Task to complete: Return verbatim the inclusive range of lines running from the line that contains "Generate a Blender" to the line that contains "INNER_E = 165.0". Omit every other line.

Material for this task:
▬▬▬▬▬▬▬▬▬▬
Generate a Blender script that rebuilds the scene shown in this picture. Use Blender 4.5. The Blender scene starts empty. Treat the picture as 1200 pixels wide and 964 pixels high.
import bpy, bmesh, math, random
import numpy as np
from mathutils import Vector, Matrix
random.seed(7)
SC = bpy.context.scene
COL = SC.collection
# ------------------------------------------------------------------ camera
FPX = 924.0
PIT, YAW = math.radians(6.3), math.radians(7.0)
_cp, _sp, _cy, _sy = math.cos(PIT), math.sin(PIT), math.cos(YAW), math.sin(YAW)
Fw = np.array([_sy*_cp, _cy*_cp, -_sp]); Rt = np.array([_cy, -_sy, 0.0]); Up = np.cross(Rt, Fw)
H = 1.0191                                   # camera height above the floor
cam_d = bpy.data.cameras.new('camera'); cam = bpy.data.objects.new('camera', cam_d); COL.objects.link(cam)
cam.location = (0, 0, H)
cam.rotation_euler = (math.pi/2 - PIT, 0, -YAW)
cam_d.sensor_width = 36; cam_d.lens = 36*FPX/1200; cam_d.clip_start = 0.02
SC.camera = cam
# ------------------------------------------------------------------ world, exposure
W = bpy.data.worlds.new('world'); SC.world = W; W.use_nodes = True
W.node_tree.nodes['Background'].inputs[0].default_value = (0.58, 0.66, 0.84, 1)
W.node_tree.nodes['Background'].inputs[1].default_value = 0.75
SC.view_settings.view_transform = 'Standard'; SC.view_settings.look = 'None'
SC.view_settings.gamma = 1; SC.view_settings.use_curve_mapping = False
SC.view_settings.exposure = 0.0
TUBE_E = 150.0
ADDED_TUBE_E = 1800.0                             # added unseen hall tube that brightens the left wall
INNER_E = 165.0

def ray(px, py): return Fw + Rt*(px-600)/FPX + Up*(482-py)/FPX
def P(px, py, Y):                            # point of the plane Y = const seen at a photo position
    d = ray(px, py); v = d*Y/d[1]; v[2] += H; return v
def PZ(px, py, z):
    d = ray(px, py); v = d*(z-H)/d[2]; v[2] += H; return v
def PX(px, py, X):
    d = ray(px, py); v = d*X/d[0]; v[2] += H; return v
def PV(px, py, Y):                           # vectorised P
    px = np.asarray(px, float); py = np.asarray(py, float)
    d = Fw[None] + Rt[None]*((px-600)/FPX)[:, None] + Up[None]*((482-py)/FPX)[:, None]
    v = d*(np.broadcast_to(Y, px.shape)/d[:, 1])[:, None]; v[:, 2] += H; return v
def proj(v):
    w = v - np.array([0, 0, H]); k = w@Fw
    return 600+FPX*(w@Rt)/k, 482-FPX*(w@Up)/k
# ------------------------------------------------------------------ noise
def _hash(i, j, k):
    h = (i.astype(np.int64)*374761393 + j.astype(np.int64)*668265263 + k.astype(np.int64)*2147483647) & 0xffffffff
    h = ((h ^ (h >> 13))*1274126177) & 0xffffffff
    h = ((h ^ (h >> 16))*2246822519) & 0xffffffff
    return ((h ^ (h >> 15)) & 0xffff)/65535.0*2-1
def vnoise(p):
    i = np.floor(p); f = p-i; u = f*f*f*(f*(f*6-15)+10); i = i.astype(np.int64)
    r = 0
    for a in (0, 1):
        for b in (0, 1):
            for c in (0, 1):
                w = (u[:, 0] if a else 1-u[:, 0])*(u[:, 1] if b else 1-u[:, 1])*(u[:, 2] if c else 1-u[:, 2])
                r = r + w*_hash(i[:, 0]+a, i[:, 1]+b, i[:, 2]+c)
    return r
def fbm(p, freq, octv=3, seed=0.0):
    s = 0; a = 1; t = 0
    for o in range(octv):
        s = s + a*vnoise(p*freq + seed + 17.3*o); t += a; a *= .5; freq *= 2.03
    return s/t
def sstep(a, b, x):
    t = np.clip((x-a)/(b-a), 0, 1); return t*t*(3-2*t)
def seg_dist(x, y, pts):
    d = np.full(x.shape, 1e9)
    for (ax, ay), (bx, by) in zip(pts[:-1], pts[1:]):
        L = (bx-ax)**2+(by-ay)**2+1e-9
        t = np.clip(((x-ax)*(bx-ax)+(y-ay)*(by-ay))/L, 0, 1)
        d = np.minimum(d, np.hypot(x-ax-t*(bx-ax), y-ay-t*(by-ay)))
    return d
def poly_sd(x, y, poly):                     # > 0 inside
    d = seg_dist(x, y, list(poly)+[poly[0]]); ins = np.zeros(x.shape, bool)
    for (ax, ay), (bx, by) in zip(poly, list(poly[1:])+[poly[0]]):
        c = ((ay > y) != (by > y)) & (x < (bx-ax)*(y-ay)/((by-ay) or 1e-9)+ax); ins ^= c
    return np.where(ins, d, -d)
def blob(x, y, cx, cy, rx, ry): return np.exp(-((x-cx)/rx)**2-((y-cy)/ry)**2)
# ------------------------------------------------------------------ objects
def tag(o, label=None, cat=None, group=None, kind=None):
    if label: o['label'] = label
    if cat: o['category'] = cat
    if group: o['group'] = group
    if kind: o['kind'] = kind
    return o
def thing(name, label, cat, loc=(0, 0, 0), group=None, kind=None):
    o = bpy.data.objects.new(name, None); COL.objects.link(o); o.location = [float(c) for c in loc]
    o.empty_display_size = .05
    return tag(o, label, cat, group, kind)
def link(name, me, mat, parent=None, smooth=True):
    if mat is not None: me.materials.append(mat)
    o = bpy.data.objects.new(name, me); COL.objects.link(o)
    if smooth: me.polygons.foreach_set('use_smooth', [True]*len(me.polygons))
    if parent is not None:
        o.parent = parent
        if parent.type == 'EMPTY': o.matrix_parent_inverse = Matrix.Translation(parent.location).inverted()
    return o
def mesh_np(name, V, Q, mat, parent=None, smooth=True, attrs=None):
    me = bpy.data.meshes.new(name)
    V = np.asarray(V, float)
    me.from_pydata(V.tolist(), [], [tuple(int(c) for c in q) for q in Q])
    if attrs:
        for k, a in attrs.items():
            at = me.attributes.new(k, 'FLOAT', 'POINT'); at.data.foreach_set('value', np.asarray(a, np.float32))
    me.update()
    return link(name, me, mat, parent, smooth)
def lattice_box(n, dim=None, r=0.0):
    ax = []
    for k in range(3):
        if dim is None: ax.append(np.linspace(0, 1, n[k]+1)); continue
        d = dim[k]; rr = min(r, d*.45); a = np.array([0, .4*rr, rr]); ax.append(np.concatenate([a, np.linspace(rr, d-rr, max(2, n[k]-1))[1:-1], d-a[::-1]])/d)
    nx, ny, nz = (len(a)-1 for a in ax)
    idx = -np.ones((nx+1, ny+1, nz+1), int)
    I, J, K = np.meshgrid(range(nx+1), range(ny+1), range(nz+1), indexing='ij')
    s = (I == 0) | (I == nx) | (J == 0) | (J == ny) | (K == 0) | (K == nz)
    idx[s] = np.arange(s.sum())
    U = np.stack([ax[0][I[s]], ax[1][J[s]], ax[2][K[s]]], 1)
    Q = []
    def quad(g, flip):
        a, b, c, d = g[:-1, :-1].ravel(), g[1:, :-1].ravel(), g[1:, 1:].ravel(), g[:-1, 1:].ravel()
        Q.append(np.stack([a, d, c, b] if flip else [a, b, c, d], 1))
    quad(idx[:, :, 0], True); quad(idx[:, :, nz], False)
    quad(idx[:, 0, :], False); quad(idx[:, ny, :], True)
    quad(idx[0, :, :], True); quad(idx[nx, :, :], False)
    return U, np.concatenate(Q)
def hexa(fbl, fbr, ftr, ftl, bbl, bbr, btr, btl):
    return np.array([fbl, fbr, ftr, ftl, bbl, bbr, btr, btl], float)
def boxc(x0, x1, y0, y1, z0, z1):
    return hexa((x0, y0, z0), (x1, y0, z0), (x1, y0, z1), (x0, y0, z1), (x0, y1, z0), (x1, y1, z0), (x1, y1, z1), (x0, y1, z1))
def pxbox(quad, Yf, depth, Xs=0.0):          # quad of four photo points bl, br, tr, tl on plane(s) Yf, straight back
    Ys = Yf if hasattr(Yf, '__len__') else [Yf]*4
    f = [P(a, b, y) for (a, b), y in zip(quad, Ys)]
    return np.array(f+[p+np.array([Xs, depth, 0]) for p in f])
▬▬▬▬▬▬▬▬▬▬
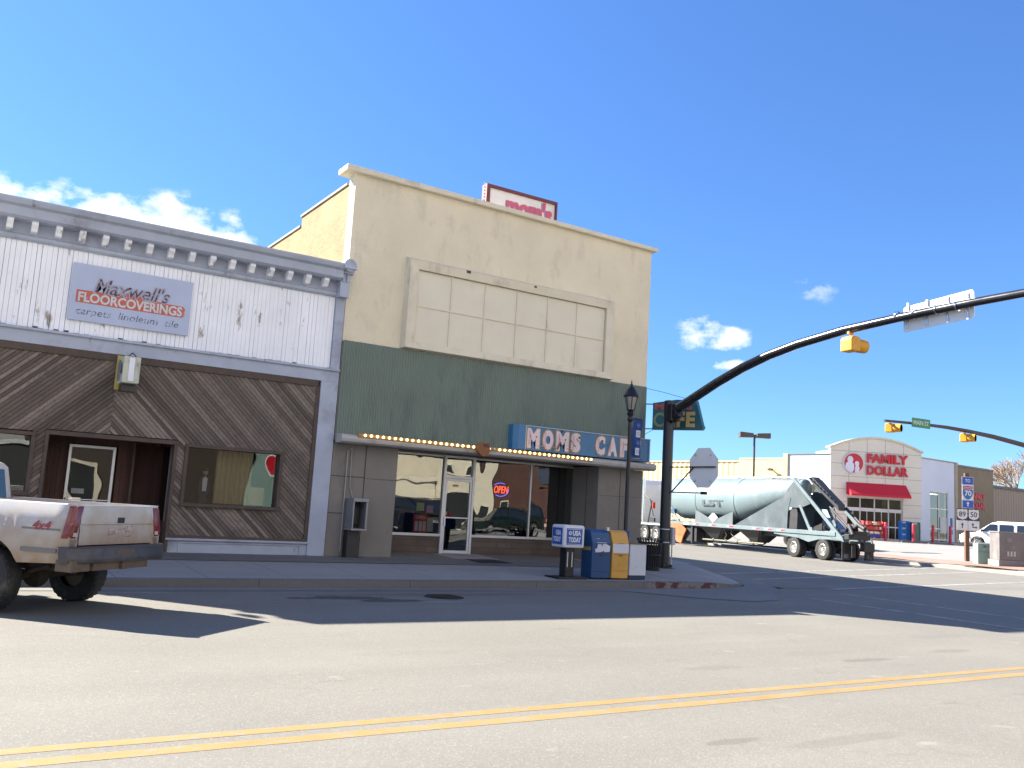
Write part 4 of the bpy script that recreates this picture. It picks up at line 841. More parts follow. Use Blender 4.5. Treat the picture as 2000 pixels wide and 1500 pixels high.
▬▬▬▬▬▬▬▬▬▬
Completed exercise:
Generate a Blender script that rebuilds the scene shown in this picture. Use Blender 4.5. The Blender scene starts empty. Treat the picture as 1200 pixels wide and 964 pixels high.
import bpy, bmesh, math, random
import numpy as np
from mathutils import Vector, Matrix
random.seed(7)
SC = bpy.context.scene
COL = SC.collection
# ------------------------------------------------------------------ camera
FPX = 924.0
PIT, YAW = math.radians(6.3), math.radians(7.0)
_cp, _sp, _cy, _sy = math.cos(PIT), math.sin(PIT), math.cos(YAW), math.sin(YAW)
Fw = np.array([_sy*_cp, _cy*_cp, -_sp]); Rt = np.array([_cy, -_sy, 0.0]); Up = np.cross(Rt, Fw)
H = 1.0191                                   # camera height above the floor
cam_d = bpy.data.cameras.new('camera'); cam = bpy.data.objects.new('camera', cam_d); COL.objects.link(cam)
cam.location = (0, 0, H)
cam.rotation_euler = (math.pi/2 - PIT, 0, -YAW)
cam_d.sensor_width = 36; cam_d.lens = 36*FPX/1200; cam_d.clip_start = 0.02
SC.camera = cam
# ------------------------------------------------------------------ world, exposure
W = bpy.data.worlds.new('world'); SC.world = W; W.use_nodes = True
W.node_tree.nodes['Background'].inputs[0].default_value = (0.58, 0.66, 0.84, 1)
W.node_tree.nodes['Background'].inputs[1].default_value = 0.75
SC.view_settings.view_transform = 'Standard'; SC.view_settings.look = 'None'
SC.view_settings.gamma = 1; SC.view_settings.use_curve_mapping = False
SC.view_settings.exposure = 0.0
TUBE_E = 150.0
ADDED_TUBE_E = 1800.0                             # added unseen hall tube that brightens the left wall
INNER_E = 165.0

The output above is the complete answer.